Tavorisky also suggested altering hiring requirements, “Pennsylvania changed their hiring requirements because they are so short, why hasn’t the BOP done that? It all goes back to common sense hiring.”

When asked if he thought the BOP maximum age exemption would help the situation at Hazelton, “I mean that’s two years – thanks for the gift I guess,” he said sarcastically, but then became serious, “But why isn’t it higher?

“I’d like to see it go higher than that. You upped it two years, why not up it another five?,” he questioned. “If you pass a drug test and background check and you are physically able to perform the duty – you see police officers until they are 60 to 70 years old helping in the community.”
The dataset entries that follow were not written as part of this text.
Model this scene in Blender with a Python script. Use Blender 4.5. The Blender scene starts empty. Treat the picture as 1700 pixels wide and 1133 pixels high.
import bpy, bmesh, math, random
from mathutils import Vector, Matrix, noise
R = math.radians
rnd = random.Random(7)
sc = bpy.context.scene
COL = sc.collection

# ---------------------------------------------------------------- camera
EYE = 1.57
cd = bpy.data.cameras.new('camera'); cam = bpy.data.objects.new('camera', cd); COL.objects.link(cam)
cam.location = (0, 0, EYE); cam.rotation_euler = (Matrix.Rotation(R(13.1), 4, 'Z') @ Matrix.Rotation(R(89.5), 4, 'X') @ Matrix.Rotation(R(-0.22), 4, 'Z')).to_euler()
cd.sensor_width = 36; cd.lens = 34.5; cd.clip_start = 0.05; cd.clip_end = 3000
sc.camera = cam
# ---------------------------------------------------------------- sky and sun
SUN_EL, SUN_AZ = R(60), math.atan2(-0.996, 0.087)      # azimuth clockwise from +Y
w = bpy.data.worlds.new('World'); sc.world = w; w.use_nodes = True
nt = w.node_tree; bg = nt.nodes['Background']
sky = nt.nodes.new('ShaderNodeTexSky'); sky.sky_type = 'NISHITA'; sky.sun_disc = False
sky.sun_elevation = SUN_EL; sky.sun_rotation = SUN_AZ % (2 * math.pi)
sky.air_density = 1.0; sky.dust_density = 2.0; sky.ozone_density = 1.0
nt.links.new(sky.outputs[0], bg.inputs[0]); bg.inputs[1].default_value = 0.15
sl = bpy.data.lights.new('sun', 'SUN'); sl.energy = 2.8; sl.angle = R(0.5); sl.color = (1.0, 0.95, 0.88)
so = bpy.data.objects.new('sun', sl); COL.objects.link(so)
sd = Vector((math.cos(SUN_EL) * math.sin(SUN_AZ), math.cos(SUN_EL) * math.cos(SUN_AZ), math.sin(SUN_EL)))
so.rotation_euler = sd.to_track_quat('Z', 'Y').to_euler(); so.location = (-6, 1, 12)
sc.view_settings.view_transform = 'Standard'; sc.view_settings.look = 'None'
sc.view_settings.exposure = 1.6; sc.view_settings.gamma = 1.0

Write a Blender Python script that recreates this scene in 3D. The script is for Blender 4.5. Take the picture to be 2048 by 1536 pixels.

Tavorisky said the union workers are thankful for the display of support from Senator Manchin and they have also been speaking with Senator Shelley Moore Capito. He said the group would welcome support from any other West Virginia lawmakers or officials who may be able to help.

As for Tavorisky’s theory on why their retention request still awaits approval?

“That’s a great question. I mean the agency put in for it a few months back, but again, I guess these people don’t get mandated, so they don’t care. To me, that’s the problem,” he said. They get to go home at the end of the day. I hate to dumb it down like that, but a lot of times people don’t realize something until it hits them in the face. And the people in D.C. and Texas, they don’t understand. They’re not in the field, they’re not seeing what these poor officers are going through.”